COLUMN: November 21, 2013

I DECIDED to get a taxi. I don’t know why. Perhaps I wished to see how the other half lives, flush as I was on payday. Perhaps I wanted to be like somebody on The Apprentice.

Or perhaps it was because of my reluctance to walk across town with a stinking cold, through rain so fine it could have been lazy fog.

In any case, I hailed a taxi and stepped inside. That was my first mistake.

Bent double, I explained where I wanted to go, ie home, where there is tea and always-disappointing Lemsip, and the cab leapt forward, like a sufficiently wound Evel Knievel toy.

It was at this point that I became suddenly grateful that I am not a smaller man. A smaller man, with shorter legs, would have been deposited on the floor of the cab.

But, luckily, I am a taller man, and I was merely flung into my seat with the force of a gangster’s henchman, insistent that I sit down. I hit my head on a speaker.

This was going to be an interesting journey, I thought. I did not want an interesting journey. I wanted a journey I could introduce to my mother.

He rounded a corner with a certain gusto. I can’t swear he didn’t do it on two wheels.

And so I did something I rarely do in taxis. I weighed up the risks and put my seatbelt on.

I looked around the cab, trying to keep calm as it nipped through a gap between two moving buses so tight that if it were any narrower it would have required the application of Vaseline.

That was no good. I noticed that the driver had a satnav and I am always uncomfortable when a taxi driver has a satnav, especially a Hackney cab driver.

Cab drivers are supposed to know where everywhere is. They just are. That is supposed to be part of their skillset, along with being able to listen to TalkSport radio for hours on end without climbing into a clock tower with a sniper’s rifle.

When I see a satnav in a Hackney cab, it’s as if Sir Chris Hoy has fetched up to the velodrome with his bike sporting a bell and stabilisers.

But the most unnerving thing was the silence, the constant silence. The driver did not speak. He had no radio on. He neither took nor made a phone call. He was driving like this and he wasn’t even distracted.

This was turning into a horror film. He was some sort of silent assassin. I didn’t even know if he had a face.

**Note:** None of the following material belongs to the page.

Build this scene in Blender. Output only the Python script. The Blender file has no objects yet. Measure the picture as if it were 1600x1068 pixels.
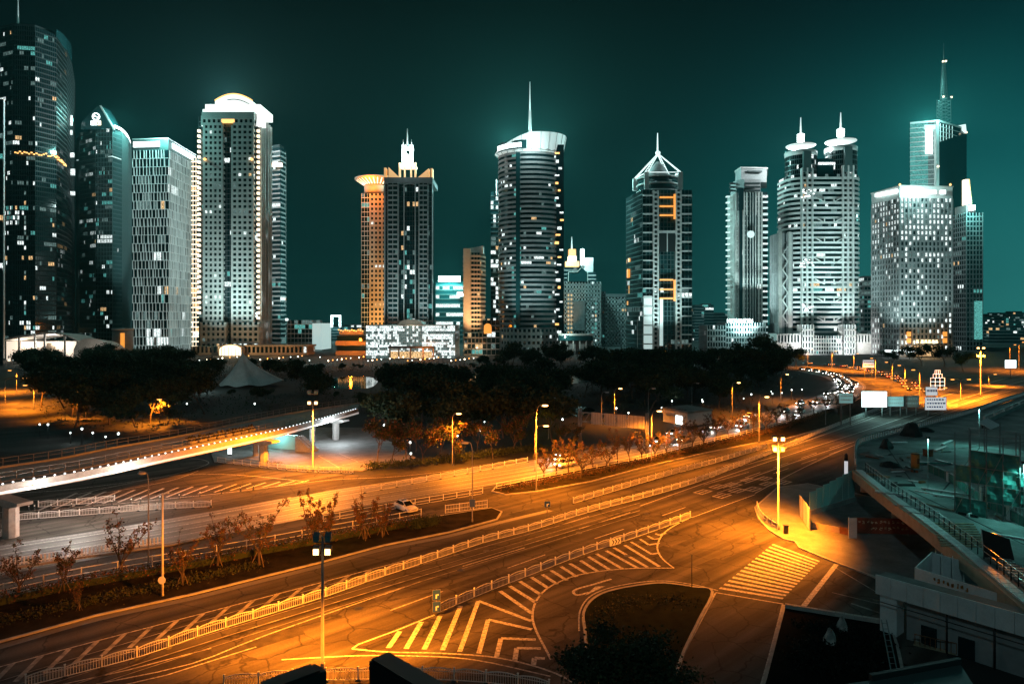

I didn’t want to die alone. I started tweeting.

– “My taxi driver is taking a broad brush, big picture approach to traffic laws.”

I received little sympathy. I might have died and people were just being sarcastic.

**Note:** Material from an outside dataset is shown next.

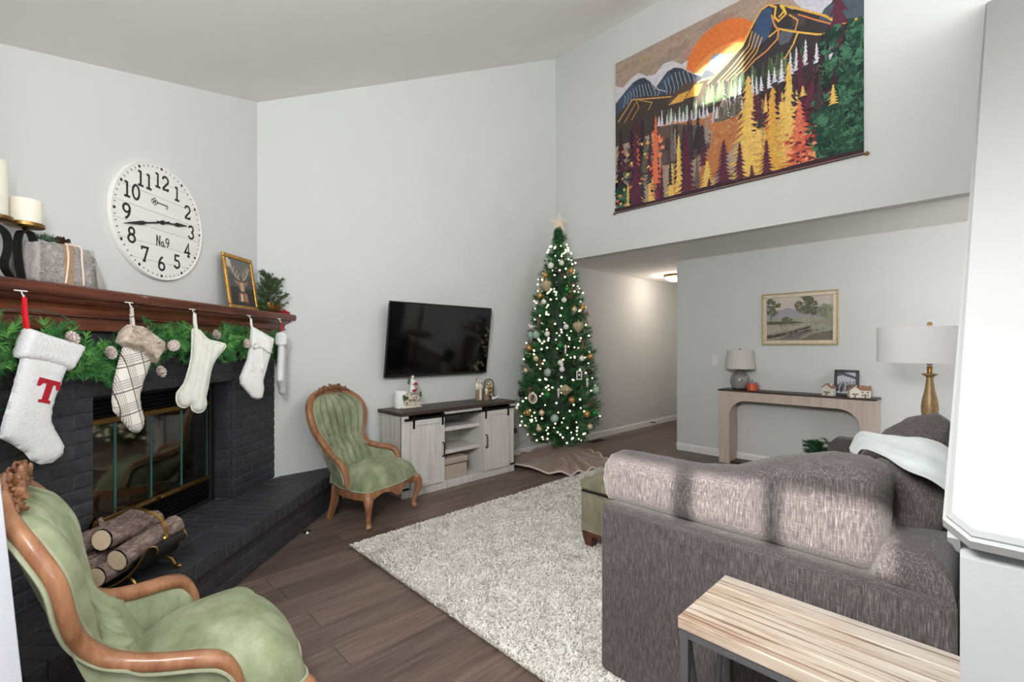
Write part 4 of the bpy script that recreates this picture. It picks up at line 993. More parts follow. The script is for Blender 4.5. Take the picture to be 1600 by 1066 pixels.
# ------------------------------------------------------------------ carved parlour chairs
HALF = [(0, .415, .972), (.11, .410, .963), (.203, .392, .925), (.268, .352, .865), (.287, .315, .785), (.266, .298, .69), (.228, .278, .612), (.208, .245, .553), (.216, .200, .515), (.250, .12, .490), (.287, .03, .475), (.302, -.02, .455), (.305, -.05, .41), (.300, -.065, .345), (.296, -.075, .285)]
def hp(mirror=1): return smoothpath([(x*mirror, y, z) for x, y, z in HALF], 6)
HR = hp(1)
RAIL = smoothpath([(0, .20, 0), (.11, .195, 0), (.19, .16, 0), (.245, .085, 0), (.285, -.02, 0), (.302, -.14, 0), (.300, -.225, 0), (.268, -.262, 0), (.20, -.268, 0), (.11, -.292, 0), (0, -.300, 0)], 5)
def make_chair(label, loc, rz):
    t = thing('parlour_chair', label, 'chair', loc, rz, 'carved green velvet parlour chairs')
    wd = M['chairwood']; vt = M['velvet']
    full = [Vector((-p.x, p.y, p.z)) for p in HR[::-1]]+HR[1:]
    m = MB(); n = len(full); rs = []
    for i, p in enumerate(full):
        e = min(i, n-1-i)/(n/2); k = .75+.35*min(1, e*4)
        rs.append((.018*k, .0255*k))
    sec = [(math.cos(a)*abs(math.cos(a))**-.4 if abs(math.cos(a)) > 1e-6 else 0, math.sin(a)*abs(math.sin(a))**-.4 if abs(math.sin(a)) > 1e-6 else 0) for a in [2*PI*j/12 for j in range(12)]]
    m.tube(full, rs, sec=sec, ref=(0, 1, 0)); m.build('back_frame', wd, t, angle=50)
    # carved crest
    m = MB(); g = random.Random(3)
    for i in range(130):
        x = g.uniform(-.185, .185); f = 1-(abs(x)/.20)**2; zz = .985+.0+(-.9*x*x)+g.uniform(-.008, .056)*f; q = Matrix.Rotation(g.uniform(0, PI), 3, 'Y') @ Matrix.Rotation(g.uniform(-.6, .6), 3, 'X')
        m.ball((x, .396-.3*x*x+g.uniform(-.022, .016), zz-.012), .0125, 6, 5, (1.15, .6, .36), q)
    for i in range(9):
        x = -.13+.26*i/8; m.ball((x, .384-.3*x*x, .988-.9*x*x+.012*(1-abs(x)/.18)), .017, 8, 6, (1, .8, 1))
    m.build('carved_crest', M['carving'], t, smooth=False)
    # inner back: tufted velvet
    zs = [p.z for p in HR]; top = 0
    def at(z):
        for i in range(len(HR)-1):
            if HR[i].z >= z >= HR[i+1].z and HR[i].z > .52:
                f = (HR[i].z-z)/max(1e-6, HR[i].z-HR[i+1].z); p = HR[i].lerp(HR[i+1], f); return p.x, p.y
        return (.0, .41) if z > .95 else (.208, .215-(.53-z)*.45)
    def chan(a, k, ph): return abs(math.sin(PI*(a*k/2+ph)))**.6
    zb, zt = .30, .955
    def inner(u_, v_):
        z = zb+(zt-zb)*v_; x, y = at(z); a = u_*2-1
        x = max(.0, x-.014); e = max(0, 1-a*a)
        tt = min(1, max(0, (z-.56)/.06)); ph = 0
        d = .042*(tt*chan(a, 7, .5)+(1-tt)*chan(a, 6, .5))
        for zz, k, sh in ((.625, 7, .5), (.555, 6, .5)):
            for j in range(-3, 4):
                ab = (2*j+ (1 if k == 6 else 1))/k
                if abs(ab) < .9: d -= .030*math.exp(-(((a-ab)*max(x, .05)/.016)**2+((z-zz)/.016)**2))
        ed = min(1, (1-abs(a))*5)**.5*min(1, (zt-z)/.06+.02)**.5
        return (a*x, y+.012+.030*e-.010-(.022+d)*ed, z)
    MB().grid(85, 64, inner).build('back_cushion', vt, t, angle=120)
    m = MB()
    for j in range(-3, 4):
        for zz, k in ((.625, 7), (.555, 6)):
            ab = (2*j+1)/k
            if abs(ab) < .85: x, y = at(zz); m.ball((ab*(x-.014), y+.012-.004+.03*(1-ab*ab)-.018, zz), .008, 8, 6)
    m.build('button', M['velvet'], t)
    # arm pads (inside) and outside cover
    ia = next(i for i, p in enumerate(HR) if p.z < .545)
    for sg in (-1, 1):
        arm = HR[ia:]; na = len(arm)
        def pad(u_, v_):
            f = u_*(na-1); i = min(na-2, int(f)); p = arm[i].lerp(arm[i+1], f-i); b = Vector((p.x*.93, p.y-.01, .27)); p = p+Vector((-.012, 0, -.006))
            q = p.lerp(b, v_); bul = math.sin(PI*min(1, v_*1.0+.0))*.022*(.55+.45*abs(math.sin(PI*4*u_))**.5)
            return (sg*(q.x-bul), q.y-(.006 if q.y > .1 else 0), q.z)
        fix(MB().grid(40, 10, pad).build('arm_pad', vt, t, angle=120))
    nb_ = len(HR)
    for sg in (-1, 1):
        rl = RAIL[:31]
        def outer(u_, v_):
            f = u_*(nb_-1); i = min(nb_-2, int(f)); p = HR[i].lerp(HR[i+1], f-i)
            ub = min(1, max(0, (u_-.12)/.88)) if u_ > .12 else 0
            f2 = ub*27; j = min(29, int(f2)); b = RAIL[j].lerp(RAIL[j+1], f2-j)
            b = Vector((b.x, b.y, .275)); p = p+Vector((p.x*.015, .016 if p.z > .5 else .008, -.006))
            q = p.lerp(b, v_); bul = .012*math.sin(PI*v_); nrm = Vector((q.x*1.5, max(q.y, -.05)+.05, 0)); nrm = nrm.normalized() if nrm.length > 1e-4 else Vector((0, 1, 0))
            q = q+nrm*bul; return (sg*q.x, q.y, q.z)
        fix(MB().grid(60, 12, outer).build('outside_cover', vt, t, angle=120))
        MB().tube([(sg*(p.x*1.03+.012), p.y+(.020 if p.z > .5 else .006), p.z-.020 if p.z < .5 else p.z-.004) for p in HR[2:-6]], .0055, 6).build('piping', M['piping'], t)
    inn = [Vector((max(0, p.x-.026), p.y-.018, p.z-(.026 if p.z > .9 else 0))) for p in HR[:ia+4]]
    MB().tube([Vector((-p.x, p.y, p.z)) for p in inn[::-1]]+inn[1:], .005, 6).build('piping', M['piping'], t)
    # seat
    ring = [Vector((p.x, p.y)) for p in RAIL]+[Vector((-p.x, p.y)) for p in RAIL[::-1][1:-1]]
    nr = len(ring); cy = -.055
    def seat(u_, v_):
        k = int(round(u_*nr)) % nr; p = ring[k]; r = v_
        q = Vector((p.x*r*1.01, cy+(p.y-cy)*r*1.01)); h = .288+.165*(max(0, 1-r**2.7))**.62
        h += -.02*math.exp(-((q.y-.19)/.1)**2)
        return (q.x, q.y, h)
    m = MB(); m.grid(nr, 16, lambda u_, v_: seat(u_, v_), closeu=True)
    b_ = m.addv([(p.x*1.01, cy+(p.y-cy)*1.01, .276) for p in ring])
    for i in range(nr): m.face((i*16+15, ((i+1) % nr)*16+15, b_+(i+1) % nr, b_+i))
    fix(m.build('seat_cushion', vt, t, angle=120))
    MB().tube([(p.x*1.02, cy+(p.y-cy)*1.02, .283) for p in ring], .005, 6, closed=True).build('piping', M['piping'], t)
    m = MB()
    def low(p):
        if p.y < -.25: return .214+.028*math.cos(abs(p.x)/.27*PI*1.0)*-1*.0+(.035*math.sin(min(1, abs(p.x)/.27)*PI)**2)-.022*(abs(p.x) < .07)*math.cos(abs(p.x)/.07*PI/2)
        return .222
    for sc, z_ in ((1.0, 1), (1.012, 1), (1.02, .5), (1.012, 0), (.95, 0)):
        m.addv([(p.x*sc, cy+(p.y-cy)*sc, low(p)+(.279-low(p))*z_) for p in ring])
    for q in range(4):
        for i in range(nr): m.face((q*nr+i, q*nr+(i+1) % nr, (q+1)*nr+(i+1) % nr, (q+1)*nr+i))
    fix(m.build('seat_rail', wd, t, angle=50))
    for sg in (-1, 1):
        P = smoothpath([(sg*.272, -.240, .270), (sg*.290, -.262, .235), (sg*.297, -.270, .19), (sg*.285, -.258, .125), (sg*.270, -.242, .065), (sg*.268, -.242, .032), (sg*.276, -.258, .010)], 4)
        R_ = [.026, .031, .034, .036, .037, .036, .034, .032, .030, .027, .025, .023, .021, .0195, .018, .019, .018, .018, .0185, .020, .022, .024, .024, .022, .018]
        m = MB().tube(P, R_[:len(P)], 12); m.ball((sg*.284, -.276, .235), .020, 8, 6, (1, .7, 1.6)); m.ball((sg*.270, -.280, .255), .012, 8, 6); m.ball((sg*.300, -.264, .255), .012, 8, 6)
        m.build('leg', wd, t)
        MB().tube([(sg*.195, .145, .262), (sg*.200, .155, .15), (sg*.212, .200, .0)], [.024, .021, .017], sec=[(-1, -1), (1, -1), (1, 1), (-1, 1)], ref=(0, 1, 0)).build('leg', wd, t, smooth=False)
    return t
c1 = make_chair('green tufted velvet carved parlour chair standing beside the tv stand', (1.755, 3.465, 0), math.radians(21))
c2 = copy_tree(c1); c2.location = (.302, 1.815, 0); c2.rotation_euler = (0, 0, math.radians(90))
c2['label'] = 'green velvet carved parlour chair in the left foreground facing right'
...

– “Remember that bit in Planes, Trains & Automobiles where Steve Martin hallucinates John Candy is the devil? That’s me and this driver.”

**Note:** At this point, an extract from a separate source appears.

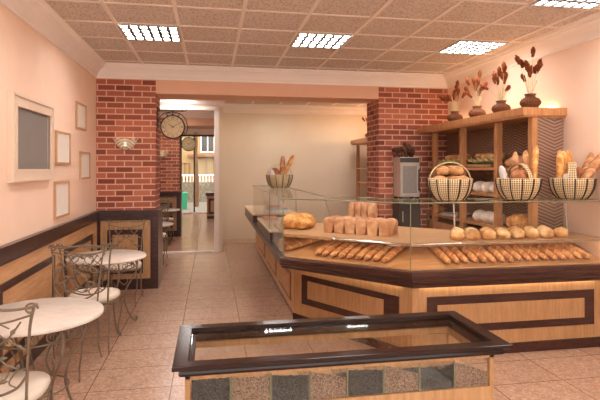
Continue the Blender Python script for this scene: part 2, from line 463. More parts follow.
def wainscot_pier(n, py, label, py1):
    o = struct(MB().box(LX, -.705, py-.02, py-.001, .1, .93).build('trim_%d' % n, M['wood']), label)
    r = MB(); r.box(LX, -.69, py-.034, py-.001, .925, 1.035); r.box(LX, -.672, py-.055, py-.001, 1.02, 1.045); r.box(LX, -.69, py-.042, py-.001, .915, .93)
    r.box(-.724, -.69, py-.001, py1+.03, .925, 1.035); r.box(-.724, -.672, py-.001, py1+.04, 1.02, 1.045)
    r.build('rail', M['dark'], o)
    p = MB(); p.box(LX, -.69, py-.032, py-.001, 0, .14); p.box(-.724, -.69, py-.001, py1+.03, 0, .14); p.build('plinth', M['dark'], o)
    c = MB(); c.box(-.79, -.69, py-.03, py-.001, .14, .92); c.box(-.724, -.69, py-.001, py1+.03, .14, .92); c.box(LX+.02, LX+.06, py-.03, py-.001, .14, .92); c.build('stile', M['dark'], o)
    f = MB(); frame_xz(f, -1.335, -.885, py-.031, py-.018, .21, .79, .065); f.build('panel_frame', M['dark'], o)
wainscot_wall(9, Y0, PY0-.06, [(-.98,.29),(.61,1.88),(2.2,3.47),(3.79,5.06),(5.38,6.60)], 'wood wainscot with dark panel frames along the peach wall')
wainscot_wall(10, PY1+.05, 9.57, [(7.55,8.4),(8.6,9.45)], 'wood wainscot between the brick pier and the white frame')
wainscot_wall(11, 9.72, PYA-.06, [(9.9,10.8),(11.0,11.8)], 'wood wainscot before the back room pier')
wainscot_pier(12, PY0, 'wood wainscot with dark square frame on the brick pier', PY1)
wainscot_pier(13, PYA, 'wood wainscot on the back room pier', PYB)

# ------------------------------------------------------------------ ceiling lights
def ceiling_light():
    t = thing('ceiling_light', 'x', 'ceiling light', (0,0,CZ), 0, 'recessed louvred ceiling lights')
    h = .27
    MB().box(-h, h, -h, h, -.006, -.002).build('diffuser', M['lamp'], t)
    f = MB()
    for a in (-1, 1):
        f.box(a*h-.014, a*h+.014, -h-.014, h+.014, -.018, -.002); f.box(-h-.014, h+.014, a*h-.014, a*h+.014, -.018, -.002)
    f.build('frame', M['lampframe'], t)
    l = MB()
    for i in range(1, 6): l.box(-h+2*h*i/6-.015, -h+2*h*i/6+.015, -h, h, -.017, -.007)
    for i in range(1, 4): l.box(-h, h, -h+2*h*i/4-.02, -h+2*h*i/4+.02, -.017, -.007)
    l.build('louver', M['louver'], t)
    return t
cl = None
for (x, y, lab) in [(-.587,5.167,'louvred ceiling light over the picture wall side, leftmost in view'),
                    (1.138,5.167,'louvred ceiling light in the middle of the ceiling, over the counter corner'),
                    (2.864,5.167,'louvred ceiling light above the bread shelves, in line with the middle one'),
                    (2.864,3.442,'louvred ceiling light cut by the top edge above the right end of the counter'),
                    (-.587,3.442,'louvred ceiling light out of view over the first round table'),
                    (1.138,3.442,'louvred ceiling light out of view over the black framed case'),
                    (-.587,1.142,'unseen louvred ceiling light added nearest the street window on the picture wall side'),  # this unseen row is added to light the room
                    (1.138,1.142,'unseen louvred ceiling light added nearest the street window in the middle'),
                    (2.864,1.142,'unseen louvred ceiling light added nearest the street window on the shelf side'),
                    (-.587,9.2,'unseen louvred ceiling light added behind the brick pier with the clock'),  # invented fixture, hidden by the pier, lights the area behind it
                    (1.25,9.57,'louvred ceiling light behind the salmon beam, over the far counter end'),
                    (2.864,9.57,'louvred ceiling light behind the brick pier with the oven'),
                    (-.587,14.2,'unseen louvred ceiling light added in the back room on the picture wall side'), (1.138,14.2,'unseen louvred ceiling light added in the back room over its counter'), (-.587,10.9,'unseen louvred ceiling light added just inside the white opening')]:  # unseen fixtures added to brighten the back room and its cornice
    if cl is None: cl = ceiling_light(); cl.location = (x, y, CZ); cl['label'] = lab
    else: dup(cl, (x, y, CZ), 0, lab)

# ------------------------------------------------------------------ pictures on the left wall
def picture(name, label, cat, y0, y1, z0, z1, w, fm, sm, dep, group=None):
    t = thing(name, label, cat, (LX+.001, (y0+y1)/2, z0), 0, group)
    h = (y1-y0)/2; H = z1-z0
    f = MB(); frame_yz(f, 0, dep, -h, h, 0, H, w)
    if w > .05:
        frame_yz(f, dep-.01, dep+.012, -h+.004, h-.004, .004, H-.004, .02); frame_yz(f, dep-.01, dep+.006, -h+w-.02, h-w+.02, w-.02, H-w+.02, .02)
    f.build('frame', fm, t)
    MB().box(0, dep*.45, -h+w, h-w, w, H-w).build('board' if w > .05 else 'sheet', sm, t)
picture('framed_board', 'large grey board in a broad ivory frame on the peach wall', 'notice board', 4.0, 4.97, 1.49, 2.17, .10, M['ivoryframe'], M['greyboard'], .035)
for (a, c, z0, z1, lab) in [(5.14,5.63,1.635,1.965,'small white framed sheet just beyond the big grey board, middle height'),
                            (5.88,6.31,2.04,2.34,'small white framed sheet hung highest, nearest the cornice'),
                            (6.05,6.50,1.47,1.79,'small white framed sheet closest to the brick pier, low'),
                            (5.10,5.59,1.11,1.47,'small white framed sheet hung lowest, just above the dark rail')]:
    picture('picture_frame', lab, 'picture', a, c, z0, z1, .022, M['gilt'], M['paper'], .02, 'small white framed sheets')

# ------------------------------------------------------------------ sconce
def sconce(y, label):
    t = thing('wall_lamp', label, 'wall lamp', (-1.11, y-.002, 1.84), 0)
    s_ = MB(); n = 28
    prof = [(.012,0),(.06,.012),(.10,.045),(.128,.085),(.145,.12),(.155,.145)]
    vs = []; m = n+1
    for r, z in prof:
        for k in range(m):
            a = PI + PI*k/n; q = 1 + .05*math.cos(9*(a))*(z/.145)
            vs.append((r*q*math.cos(a), r*q*.75*math.sin(a), z + .012*math.cos(9*a)*(z/.145)**2))
    s_.add(vs, [(i*m+k, i*m+k+1, (i+1)*m+k+1, (i+1)*m+k) for i in range(len(prof)-1) for k in range(n)], True)
    s_.build('lamp_shade', M['shade'], t)
    MB().ball((0,-.045,.075), .02, .02, .03).build('bulb', M['bulb'], t)
    MB().box(-.05, .05, -.008, 0, .0, .12).build('back_plate', M['ironb'], t)
sconce(PY0, 'scalloped half bowl wall lamp on the front brick pier')
sconce(PYA, 'scalloped half bowl wall lamp on the back room pier')

# ------------------------------------------------------------------ clocks
def clock(y, label):
    t = thing('wall_clock', label, 'clock', (-.724, y, 2.165), 0)
    cx = .205; R = .16
    MB().lathe([(R-.010,-.035),(R+.004,-.035),(R+.008,0),(R+.004,.035),(R-.010,.035),(R-.010,-.035)], 40).build('case_rim', M['ironb'], t, (cx,0,0), (PI/2,0,0))
    MB().lathe([(.0001,-.026),(R-.008,-.026),(R-.008,.026),(.0001,.026)], 40, smooth=False).build('dial', M['dial'], t, (cx,0,0), (PI/2,0,0))
    nm = MB()
    for sgn in (-1, 1):
        yy = sgn*.0275
        for h in range(12):
            a = h*PI/6
            for off in ([0] if h % 3 else [-.009, .009]):
                d = Vector((math.sin(a), math.cos(a))); p = Vector((d.y, -d.x))
                q = [d*(R*.70)+p*(off-.0028), d*(R*.70)+p*(off+.0028), d*(R*.88)+p*(off+.0028), d*(R*.88)+p*(off-.0028)]
                nm.rings([[(cx+v.x, yy-.0005, v.y) for v in q], [(cx+v.x, yy+.0005, v.y) for v in q]])
        nm.rings([[(cx+R*.62*math.cos(k*PI/16)*f, yy, R*.62*math.sin(k*PI/16)*f) for k in range(32)] for f in (1, .975)], cap=False)
    nm.build('hour_marks', M['ink'], t)
    for nme, a, L, w in (('hour_hand', -.95, .075, .005), ('minute_hand', 1.05, .11, .0035)):
        for sgn in (-1, 1):
            hm = MB()
            d = Vector((math.sin(a)*-sgn, math.cos(a))); p = Vector((d.y, -d.x)); yy = sgn*.031
            q = [d*-.02-p*w, d*-.02+p*w, d*L+p*w*.4, d*L-p*w*.4]
            hm.rings([[(cx+v.x, yy-.001, v.y) for v in q], [(cx+v.x, yy+.001, v.y) for v in q]])
            hm.build(nme, M['ink'], t)
    br = MB()
    br.box(.0, .012, -.03, .03, -.02, .27)
    br.tube([(0,0,.222),(.1,0,.222),(.36,0,.222)], .007)
    br.tube([(.36+.03*math.cos(-PI/2+k*PI/8)*1, 0, .252+.03*math.sin(-PI/2+k*PI/8)) for k in range(15)], .005)
    br.tube(bez([(.01,0,.06),(.03,0,.13),(.10,0,.19),(.205,0,.205),(.31,0,.18),(.38,0,.10),(.405,0,0),(.39,0,-.07),(.36,0,-.085),(.345,0,-.06),(.362,0,-.045)]), .0055)
    br.tube([(cx,0,.222),(cx,0,.165)], .007)
    for sx in (-1, 1):
        br.tube(bez([(cx,0,.17),(cx+sx*.05,0,.195),(cx+sx*.09,0,.175),(cx+sx*.075,0,.155),(cx+sx*.062,0,.17)], 6), .004)
    br.build('bracket', M['ironb'], t)
clock(7.1, 'round double sided clock on a scrolled bracket, larger, on the front brick pier')
clock(12.15, 'round clock seen smaller through the white opening, on the back room pier')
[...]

Still no sympathy. I put my phone away. I was on my own.

It was so bad, I was actually starting to wish I’d got the bus. It was my own fault for having ideas above my station.

If this is how the other half lives, they are welcome to it.

The driver ripped through a just-red light. Through the window I could see pedestrians pointing, probably at the twin trails of flames licking at the Tarmac behind the taxi.

My life started to flash before my eyes. I had to snap out of it – I needed my wits about me, this was no time to be bored.

I was close to home. “I might just make it,” I thought. My grip loosened slightly on the door moulding.

“Can you take the next left?” I asked. Could he? Oh, yes, and without even slowing down.

He stopped outside my house, as abruptly as he had started the journey; my seatbelt was the only thing that prevented me from being attached to the driver’s security screen like a Garfield toy.

I gave him the money, and ran my fingers through my even greyer hair. (I say I have grey hair, I prefer to think of it as platinum brown.)

He handed me my change. He wouldn’t have done that if he wasn’t going to let me go. I was safe, uninjured, apart, perhaps, from some seatbelt strap welts and the time I bit my cheek.

I’d made it. I was so relieved I flung open the door and leapt from the car.

And I twisted my ankle in the gutter.